According to the company, the primary drivers behind the price revision are higher sea freight charges and increased logistics costs incurred along the supply chain, from the Karachi seaport to the manufacturing facility and further onward to dealerships across the country. These expenses have compounded significantly over the past month, stretching the company’s cost structure to a point where absorbing the additional burden was no longer a viable option. The sharp rise in petroleum product prices has also played a central role in pushing up transportation and distribution expenses, creating a ripple effect across the entire supply and delivery chain.

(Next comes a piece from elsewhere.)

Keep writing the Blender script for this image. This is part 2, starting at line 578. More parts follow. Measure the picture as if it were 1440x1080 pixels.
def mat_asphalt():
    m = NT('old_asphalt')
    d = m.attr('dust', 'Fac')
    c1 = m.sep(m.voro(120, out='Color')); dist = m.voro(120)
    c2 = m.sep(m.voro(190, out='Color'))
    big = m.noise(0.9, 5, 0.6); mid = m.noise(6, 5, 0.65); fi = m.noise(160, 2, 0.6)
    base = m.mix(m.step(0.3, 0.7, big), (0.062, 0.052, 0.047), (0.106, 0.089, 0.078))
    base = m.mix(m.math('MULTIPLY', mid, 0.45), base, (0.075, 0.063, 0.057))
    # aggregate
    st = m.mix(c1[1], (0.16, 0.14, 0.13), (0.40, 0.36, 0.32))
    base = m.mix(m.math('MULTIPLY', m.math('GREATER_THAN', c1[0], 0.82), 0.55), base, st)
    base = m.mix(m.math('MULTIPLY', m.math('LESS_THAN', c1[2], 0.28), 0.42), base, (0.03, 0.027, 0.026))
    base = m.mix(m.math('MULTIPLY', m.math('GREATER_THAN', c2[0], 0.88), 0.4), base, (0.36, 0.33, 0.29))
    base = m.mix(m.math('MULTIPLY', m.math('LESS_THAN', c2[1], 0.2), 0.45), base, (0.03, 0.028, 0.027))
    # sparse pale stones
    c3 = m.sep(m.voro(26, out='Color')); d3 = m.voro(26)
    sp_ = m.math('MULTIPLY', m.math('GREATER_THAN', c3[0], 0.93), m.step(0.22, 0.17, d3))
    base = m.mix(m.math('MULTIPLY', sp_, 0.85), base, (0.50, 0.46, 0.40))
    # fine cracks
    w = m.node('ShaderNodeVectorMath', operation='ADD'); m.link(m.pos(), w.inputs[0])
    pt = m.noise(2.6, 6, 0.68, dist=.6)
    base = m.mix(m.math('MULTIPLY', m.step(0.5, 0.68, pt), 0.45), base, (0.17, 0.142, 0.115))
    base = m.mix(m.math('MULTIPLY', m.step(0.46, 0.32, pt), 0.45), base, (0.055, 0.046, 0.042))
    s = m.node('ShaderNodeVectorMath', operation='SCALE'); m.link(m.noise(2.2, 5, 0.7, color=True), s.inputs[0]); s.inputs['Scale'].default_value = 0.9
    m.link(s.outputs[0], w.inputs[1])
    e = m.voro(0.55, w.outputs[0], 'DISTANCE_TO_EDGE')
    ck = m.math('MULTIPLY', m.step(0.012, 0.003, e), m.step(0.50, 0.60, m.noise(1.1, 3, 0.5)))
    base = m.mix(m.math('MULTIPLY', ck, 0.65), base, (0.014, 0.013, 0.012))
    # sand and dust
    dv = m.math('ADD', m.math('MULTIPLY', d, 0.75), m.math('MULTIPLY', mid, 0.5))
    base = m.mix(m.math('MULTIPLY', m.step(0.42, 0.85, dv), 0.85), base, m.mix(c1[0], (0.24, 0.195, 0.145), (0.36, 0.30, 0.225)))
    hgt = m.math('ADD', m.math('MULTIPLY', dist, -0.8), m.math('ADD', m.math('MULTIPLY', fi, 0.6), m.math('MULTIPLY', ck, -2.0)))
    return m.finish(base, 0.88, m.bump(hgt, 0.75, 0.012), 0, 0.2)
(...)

As a result of these cumulative pressures, Pak Star Automobile has increased the prices of all Metro e-vehicle models by Rs. 5,000. The revised pricing applies to all orders placed from April 3 onwards, and dealers have been instructed to ensure that payments for pending and new orders include the additional amount over previously published retail prices. The move reflects the broader inflationary environment affecting Pakistan’s automotive sector, where logistics-heavy supply chains remain particularly vulnerable to fluctuations in fuel costs and import-related expenses.